• [Given task] Among the lines below, list those containing the string "scene".

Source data
____
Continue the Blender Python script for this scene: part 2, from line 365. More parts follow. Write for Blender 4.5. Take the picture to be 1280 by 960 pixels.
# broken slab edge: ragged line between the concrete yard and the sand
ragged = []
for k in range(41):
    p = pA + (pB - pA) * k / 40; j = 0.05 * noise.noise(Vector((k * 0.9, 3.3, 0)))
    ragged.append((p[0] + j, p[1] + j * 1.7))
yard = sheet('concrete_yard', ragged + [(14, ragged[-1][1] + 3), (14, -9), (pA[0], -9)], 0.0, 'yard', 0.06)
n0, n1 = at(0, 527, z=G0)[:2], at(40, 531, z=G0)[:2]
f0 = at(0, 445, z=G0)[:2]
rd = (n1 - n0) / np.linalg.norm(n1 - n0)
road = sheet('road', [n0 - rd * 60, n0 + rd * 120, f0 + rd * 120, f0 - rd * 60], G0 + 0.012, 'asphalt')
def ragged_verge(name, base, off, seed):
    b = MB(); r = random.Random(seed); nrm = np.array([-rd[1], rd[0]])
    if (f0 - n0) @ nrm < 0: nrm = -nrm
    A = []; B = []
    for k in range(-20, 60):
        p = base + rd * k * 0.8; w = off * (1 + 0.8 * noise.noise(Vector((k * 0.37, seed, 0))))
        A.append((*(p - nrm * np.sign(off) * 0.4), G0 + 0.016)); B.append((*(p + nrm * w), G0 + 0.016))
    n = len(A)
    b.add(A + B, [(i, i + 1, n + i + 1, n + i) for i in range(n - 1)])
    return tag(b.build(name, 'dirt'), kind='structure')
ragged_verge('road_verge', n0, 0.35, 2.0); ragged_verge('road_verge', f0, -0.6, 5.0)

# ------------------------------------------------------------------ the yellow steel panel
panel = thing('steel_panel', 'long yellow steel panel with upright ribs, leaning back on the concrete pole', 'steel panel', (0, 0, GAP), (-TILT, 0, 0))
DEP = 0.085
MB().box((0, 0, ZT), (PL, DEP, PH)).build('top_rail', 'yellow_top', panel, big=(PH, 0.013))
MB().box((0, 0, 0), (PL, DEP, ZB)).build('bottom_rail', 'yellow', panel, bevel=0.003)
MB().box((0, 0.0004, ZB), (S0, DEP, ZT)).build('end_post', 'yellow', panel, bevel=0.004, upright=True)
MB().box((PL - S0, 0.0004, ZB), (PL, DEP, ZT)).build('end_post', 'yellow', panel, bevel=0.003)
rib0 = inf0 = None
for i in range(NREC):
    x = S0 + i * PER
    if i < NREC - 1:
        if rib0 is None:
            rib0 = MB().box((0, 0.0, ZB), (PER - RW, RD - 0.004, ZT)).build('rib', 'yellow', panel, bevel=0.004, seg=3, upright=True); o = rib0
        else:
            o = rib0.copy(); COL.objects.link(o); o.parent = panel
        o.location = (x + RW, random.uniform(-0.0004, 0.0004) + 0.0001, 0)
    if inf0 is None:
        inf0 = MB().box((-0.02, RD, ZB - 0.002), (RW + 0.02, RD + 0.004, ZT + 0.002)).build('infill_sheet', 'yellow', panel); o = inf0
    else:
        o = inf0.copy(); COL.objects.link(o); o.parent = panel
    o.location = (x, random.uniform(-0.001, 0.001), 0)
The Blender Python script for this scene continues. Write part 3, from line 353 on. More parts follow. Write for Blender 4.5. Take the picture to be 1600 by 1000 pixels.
____
• [The result]
Continue the Blender Python script for this scene: part 2, from line 365. More parts follow. Write for Blender 4.5. Take the picture to be 1280 by 960 pixels.
The Blender Python script for this scene continues. Write part 3, from line 353 on. More parts follow. Write for Blender 4.5. Take the picture to be 1600 by 1000 pixels.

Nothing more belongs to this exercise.